Submitted to: Transactions of the ASAE
Publication Type: Peer Reviewed Journal
Publication Acceptance Date: 2/23/1998
Publication Date: N/A
Citation: N/A

Interpretive Summary: Grain yield measurement is considered important because it gives the necessary information to construct yield maps across fields. Yield maps are useful in determining how agricultural inputs (such as seeds and fertilizers) should be applied locally to achieve economical crop production that is environmentally safe. Yield monitors are used to determine the amount of grain produced locally within a field. The objective of this study was to design and build a laboratory test stand to compare the performance of a commercial yield monitor to an electronic scale using simulated grain flow through a combine. The grain flow rates were measured under various operating conditions with the yield monitor as well as with an electronic scale mounted on the same test stand. Initial tests showed that the grain yield can be measured accurately with the yield monitor if the grain flow rates are relatively high. If, however, grain flow rate decreases, the accuracy of the yield monitor decreases. Understanding the limitations of grain yield monitors will help to improve their accuracy and application to precision farming technology.

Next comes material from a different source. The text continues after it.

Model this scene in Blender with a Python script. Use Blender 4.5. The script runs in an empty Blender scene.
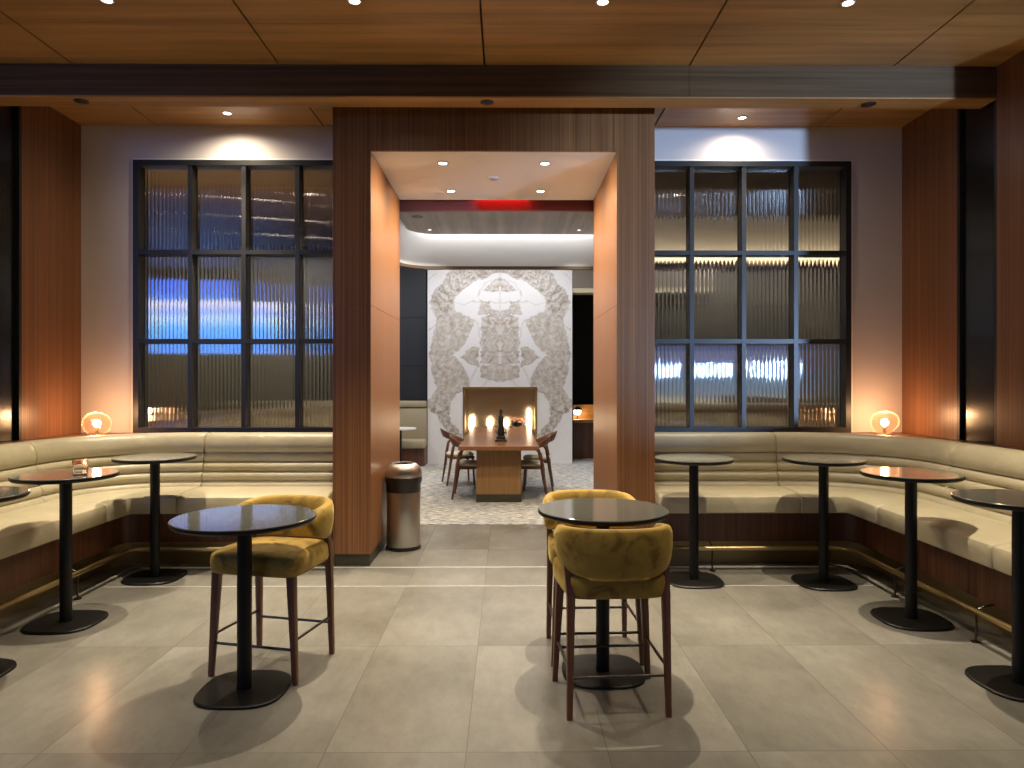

Technical Abstract: A laboratory test stand was constructed to compare the response of a yield monitor to an electronic scale. The clean grain auger, clean grain elevator, and the grain bin filling auger from a John Deere 4420 combine were used to simulate the grain (corn) flow in the laboratory. Strong correlation was found between the yield monitor and the electronic scale with R**2=0.99 following the recalibration of the yield monitor under laboratory conditions. Duration of each test run and the range of flow rates incorporated into the calibration procedure seemed to be significant factors in obtaining a good accuracy for the yield monitor. Longer runs and high grain flow rates enhanced the agreement between the electronic scale and the yield monitor. Interest in the accuracy and the reliability of the yield monitors was the driving force behind the development of this test stand. Application of these results will improve the accuracy of grain yield monitors.